車で町に入る。クアラ・ルンプール駅の向こうにモスクが見える。マレーシアはイスラムの国だったのだ。モスクが似合う土地とは思えなかったので、吃驚する。町全体としては、散らかった街並みの中に、ところどころ高層ビルが建っているという、ちぐはぐな感じで、何も印象的なものは残らなった。シャングリラホテルという、最新の28階建てのホテルに泊まったのだが、ここにも記憶に残るものがない。シンガポールの後に行ったから、単なる田舎町に見えたのかもしれない。

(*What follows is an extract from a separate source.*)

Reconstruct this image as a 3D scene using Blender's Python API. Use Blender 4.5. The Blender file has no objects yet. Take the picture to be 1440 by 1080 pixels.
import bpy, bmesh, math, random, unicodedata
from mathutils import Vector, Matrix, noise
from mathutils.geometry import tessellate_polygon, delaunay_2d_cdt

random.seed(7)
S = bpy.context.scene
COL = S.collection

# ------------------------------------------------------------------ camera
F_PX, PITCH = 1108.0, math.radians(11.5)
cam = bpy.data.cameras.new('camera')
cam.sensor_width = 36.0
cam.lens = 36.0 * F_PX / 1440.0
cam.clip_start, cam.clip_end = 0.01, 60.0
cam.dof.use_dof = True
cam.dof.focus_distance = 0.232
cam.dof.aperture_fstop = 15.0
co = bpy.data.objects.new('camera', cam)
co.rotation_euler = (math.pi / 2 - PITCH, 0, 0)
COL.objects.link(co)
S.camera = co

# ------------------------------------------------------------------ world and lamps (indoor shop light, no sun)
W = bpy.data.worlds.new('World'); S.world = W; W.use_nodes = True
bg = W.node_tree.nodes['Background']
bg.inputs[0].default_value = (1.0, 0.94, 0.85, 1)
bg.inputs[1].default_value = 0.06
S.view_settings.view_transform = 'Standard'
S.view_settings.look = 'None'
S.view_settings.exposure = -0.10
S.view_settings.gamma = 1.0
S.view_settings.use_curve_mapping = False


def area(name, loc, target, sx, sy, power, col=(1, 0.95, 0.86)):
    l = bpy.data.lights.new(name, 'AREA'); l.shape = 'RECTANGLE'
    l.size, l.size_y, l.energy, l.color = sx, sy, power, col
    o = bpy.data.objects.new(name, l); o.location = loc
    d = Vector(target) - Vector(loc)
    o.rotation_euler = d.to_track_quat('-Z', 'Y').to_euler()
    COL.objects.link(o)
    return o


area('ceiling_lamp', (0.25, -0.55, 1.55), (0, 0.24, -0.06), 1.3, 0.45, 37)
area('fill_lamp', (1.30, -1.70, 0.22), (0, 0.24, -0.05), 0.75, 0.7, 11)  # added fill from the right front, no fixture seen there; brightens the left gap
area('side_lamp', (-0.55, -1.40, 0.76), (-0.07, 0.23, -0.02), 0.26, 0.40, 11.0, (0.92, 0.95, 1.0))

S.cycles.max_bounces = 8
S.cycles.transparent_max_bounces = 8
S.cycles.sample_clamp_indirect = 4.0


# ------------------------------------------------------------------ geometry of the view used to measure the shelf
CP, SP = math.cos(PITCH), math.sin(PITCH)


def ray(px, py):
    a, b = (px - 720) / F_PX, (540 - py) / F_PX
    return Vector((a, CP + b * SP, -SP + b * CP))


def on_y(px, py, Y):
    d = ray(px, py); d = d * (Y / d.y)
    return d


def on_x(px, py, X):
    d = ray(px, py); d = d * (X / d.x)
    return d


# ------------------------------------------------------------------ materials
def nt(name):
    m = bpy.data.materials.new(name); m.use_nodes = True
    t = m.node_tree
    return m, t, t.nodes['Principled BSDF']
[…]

建物がイスラム・ムガール風だったので、駅をモスクと間違えた可能性がある。駅の近くには国立モスクも存在していた。つまり、そのぐらいクアラ・ルンプールの町のイスラム感が強かったと云うことである。古い物が残っているわけでもなく、町の中心がどこだかはっきりしないし、田舎がそのまま町になったとしか言いようがなかった。しかし、1988年当時と現在とは大幅に変わり、超近代的な都市へと変貌を遂げたらしい。鉄道の中央駅もKLセントラルという新駅に変わっている。世界一の高さを誇った、有名な452メートルのペトロナス・ツイン・タワーが出来たのは10年後の1998年である。それからも20年以上過ぎている。今やどのような都市になったのか、見当もつかないが、公式な宗教がイスラムであることには変わりはない。イスラムがやって来る前は、ヒンドゥーと仏教が盛んだったし、中華系の道教も信じられているので、宗教についてはオープンな国と思い込んでいたので、国教が決められているとは思いつかなかった。失礼だが、国王も存在する。マレー人が過半数を占めているにも関わらず、マレー人を優遇するプミプトラ政策が推進されている(つまり経済的には中華系が強い)など、上手く立ち廻っている多民族国家というだけでは割り切れない不思議な国だと思った。